On the face of it, Greenblatt's formula is not a difficult one to understand or to replicate as it involves just two inputs: earnings yield and return on capital, which Greenblatt uses to identify good companies that are trading at bargain-basement prices.

"Buying businesses with above average returns on capital at below average prices when they are undervalued by the market is the overwhelming logic behind the ratios," explains the index brochure. "Over time, these undervalued shares should tend towards the mean, ie appreciate in price as their value is recognised by the market."

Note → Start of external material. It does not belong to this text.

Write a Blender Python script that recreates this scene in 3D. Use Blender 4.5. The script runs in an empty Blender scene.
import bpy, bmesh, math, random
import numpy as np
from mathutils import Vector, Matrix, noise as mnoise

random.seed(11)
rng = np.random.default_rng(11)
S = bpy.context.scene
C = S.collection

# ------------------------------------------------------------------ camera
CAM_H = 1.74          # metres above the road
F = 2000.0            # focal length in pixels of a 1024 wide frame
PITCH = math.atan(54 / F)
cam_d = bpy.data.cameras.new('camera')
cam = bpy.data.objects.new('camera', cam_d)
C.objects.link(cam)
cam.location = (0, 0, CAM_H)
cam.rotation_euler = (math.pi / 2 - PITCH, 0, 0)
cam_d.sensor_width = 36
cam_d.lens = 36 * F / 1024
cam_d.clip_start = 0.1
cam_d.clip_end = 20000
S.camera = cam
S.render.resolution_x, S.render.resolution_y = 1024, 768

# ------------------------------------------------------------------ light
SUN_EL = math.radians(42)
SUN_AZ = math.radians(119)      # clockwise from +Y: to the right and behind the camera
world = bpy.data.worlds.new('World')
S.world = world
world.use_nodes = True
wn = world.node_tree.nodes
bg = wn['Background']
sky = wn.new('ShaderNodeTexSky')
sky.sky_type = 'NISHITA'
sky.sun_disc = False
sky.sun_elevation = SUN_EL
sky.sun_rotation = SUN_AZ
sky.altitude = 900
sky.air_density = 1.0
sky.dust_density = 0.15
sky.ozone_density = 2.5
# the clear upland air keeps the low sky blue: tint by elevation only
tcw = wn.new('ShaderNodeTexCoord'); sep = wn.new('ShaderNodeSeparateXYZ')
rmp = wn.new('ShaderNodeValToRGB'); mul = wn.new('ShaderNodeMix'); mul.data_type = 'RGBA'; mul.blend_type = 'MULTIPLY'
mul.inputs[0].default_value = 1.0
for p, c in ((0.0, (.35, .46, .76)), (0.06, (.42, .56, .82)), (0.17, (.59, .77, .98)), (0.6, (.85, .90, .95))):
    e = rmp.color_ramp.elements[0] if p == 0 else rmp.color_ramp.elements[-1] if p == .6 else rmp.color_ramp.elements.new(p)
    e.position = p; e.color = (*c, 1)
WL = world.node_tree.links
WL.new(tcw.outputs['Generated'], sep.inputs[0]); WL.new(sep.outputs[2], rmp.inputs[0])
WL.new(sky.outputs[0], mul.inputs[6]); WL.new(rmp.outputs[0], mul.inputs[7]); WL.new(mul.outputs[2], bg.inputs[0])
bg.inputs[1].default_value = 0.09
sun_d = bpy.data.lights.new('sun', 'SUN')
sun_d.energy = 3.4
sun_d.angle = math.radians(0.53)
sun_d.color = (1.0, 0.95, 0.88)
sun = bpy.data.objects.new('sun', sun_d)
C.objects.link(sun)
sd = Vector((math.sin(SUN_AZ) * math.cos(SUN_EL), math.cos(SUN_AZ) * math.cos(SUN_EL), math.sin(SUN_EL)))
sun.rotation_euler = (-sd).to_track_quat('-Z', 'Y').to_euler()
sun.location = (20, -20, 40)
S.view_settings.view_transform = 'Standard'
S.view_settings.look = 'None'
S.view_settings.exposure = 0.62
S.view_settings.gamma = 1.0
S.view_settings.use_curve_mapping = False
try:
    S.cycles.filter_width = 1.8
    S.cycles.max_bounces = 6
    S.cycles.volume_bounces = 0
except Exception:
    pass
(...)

It clearly worked for Greenblatt, who set up his hedge fund in 1985 with money from Michael Milken and earned more than 50% returns (annualised) during the next 10 years -- the kind of pay-off that he says anyone can earn, so long as they "really, truly believe" in his magic formula.

But there's a catch. "The formula used in The Little Book That Beats the Market is designed to be understood and applied by everyone. However, it requires the discipline to be applied consistently and the patience to hold the methodology even during periods of underperformance. Further, investors may not always have access to high quality information on companies, and may be using different accounting approaches and conventions."

In other words, unless you're a professional with a firm of analysts working for you, it's tricky to replicate Greenblatt's performance. But not anymore. Now, investors can throw away their copy of the book and simply buy his index instead.

Starting with a universe of liquid US stocks issued by large companies, the strategy calculates a rank for each one based on their pre-tax operating yield and their return on capital employed. Certain sectors, such as financials, including real estate and insurance, and utilities are excluded, because the magic formula doesn't really work on them. (American utilities companies, for example, pay a regulated return to shareholders and are therefore not directly comparable to businesses that pay a market rate of return, while the balance sheets of financials simply defy analysis, as everyone now knows.)

Next, the strategy works out a combined ranking and invests in the top 25 stocks. Its three biggest holdings at the moment are Pfizer, Lockheed Martin and Accenture.

Running the model against historic price movements for the past 10 years shows an impressive 18.7% annualised return, compared to a loss of 0.8% for the S&P 500 -- though a decade is a short period over which to judge a long-term strategy such as Greenblatt's.

By the same token, it would also be unfair to judge the magic formula based on its short-term performance, which is lucky. Validea, a website that builds model portfolios based on the strategies of 10 famous stock pickers, first launched a similar Greenblatt model in early 2006, during which time the 20-stock basket has returned an annualised 1.4% -- which means he's tied with Warren Buffet for last place -- with a stock-picking accuracy of 50.3%.

But now could be a good time to buy, according to RBS. "As stock markets are showing signs of gradual recovery, investors are looking for non-speculative exposure to equities with long-term growth potential," said Matthew Wong, the bank's head of equity derivatives and private investor product sales for Asia. "The GEVI series offers investors a robust and transparent investment tool for generating exceptional simulated performance through value investing strategy."

Validea's Greenblatt strategy has recovered well this year, with a 50% return that ranks him third, behind the legendary Peter Lynch and the accountant-turned-investor Joseph Piotroski.

This index will be followed by a global version that aims to give exposure to shares in the Americas, Europe, Asia and Australia, and a worldwide ex-US version.

Rumours of a Greenblatt's Magic Formula perfume are unfounded, according to market insiders.